During his sessions, he often poses uncomfortable questions. "What if you were never, never trained in womanhood? How would you live? You can't even think, because right now, every bit of you is a trained bit. How do you know that a woman must have long hair? How do you know?" The training runs deep: Pink for girls; Dolls, not trucks; Be polite, don't raise your hand. The girl who was in the merchandise shop buying clothes the previous evening goes to school the next morning and doesn't speak up in class. The connection isn't accidental.
Women's empowerment movements in India often treat the problem as purely social. Acharya Prashant doesn't deny the social dimension. But he insists that legislation and policy alone won't dissolve the inner conditioning. That conditioning lives in the body's evolutionary memory, in the mind's accumulated training, in the ego's need to belong to some category.
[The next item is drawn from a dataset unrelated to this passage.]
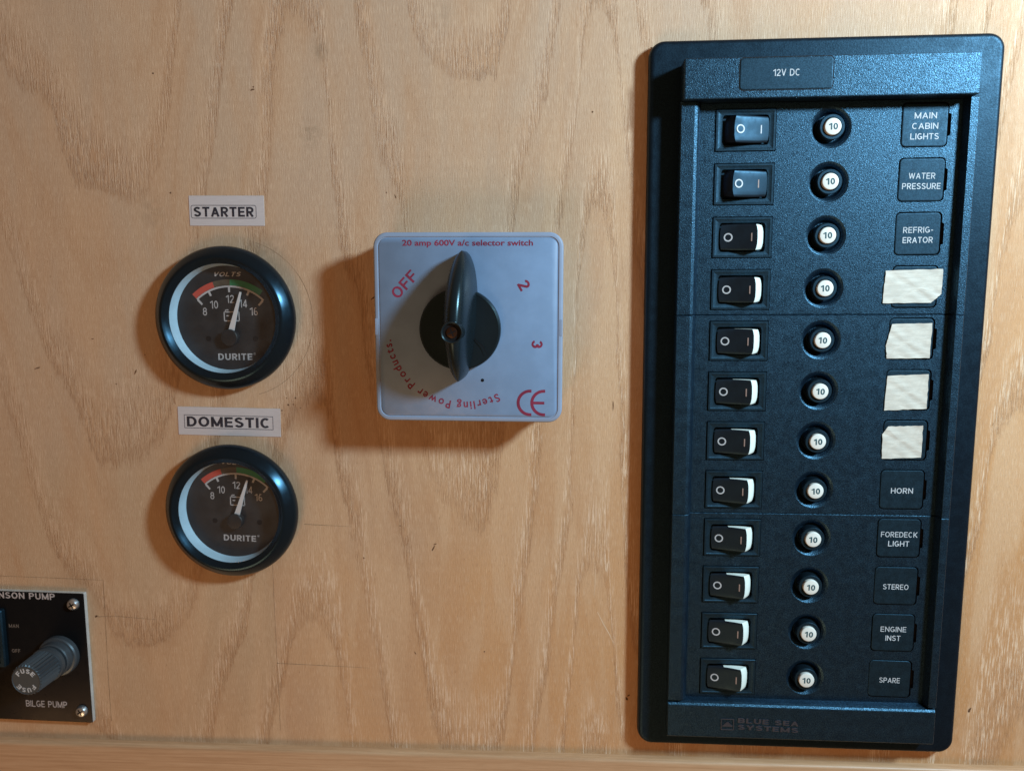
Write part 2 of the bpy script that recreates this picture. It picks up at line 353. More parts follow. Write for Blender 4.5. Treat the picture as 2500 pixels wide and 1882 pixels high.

This is why he keeps saying that the ultimate answer won't come from rights alone; it has to come from self-knowledge. When the Self that the Upanishads speak of is actually realised, gender doesn't need transcending. It just becomes irrelevant.
Spirituality in India often avoids the gender question, or buries it under praise of motherhood and sacrifice. Acharya Prashant does neither. He doesn't just call patriarchy a social injustice. He calls body-identification itself a spiritual error. And in doing that, he offers something rarer than reform: a framework where the cage simply cannot hold.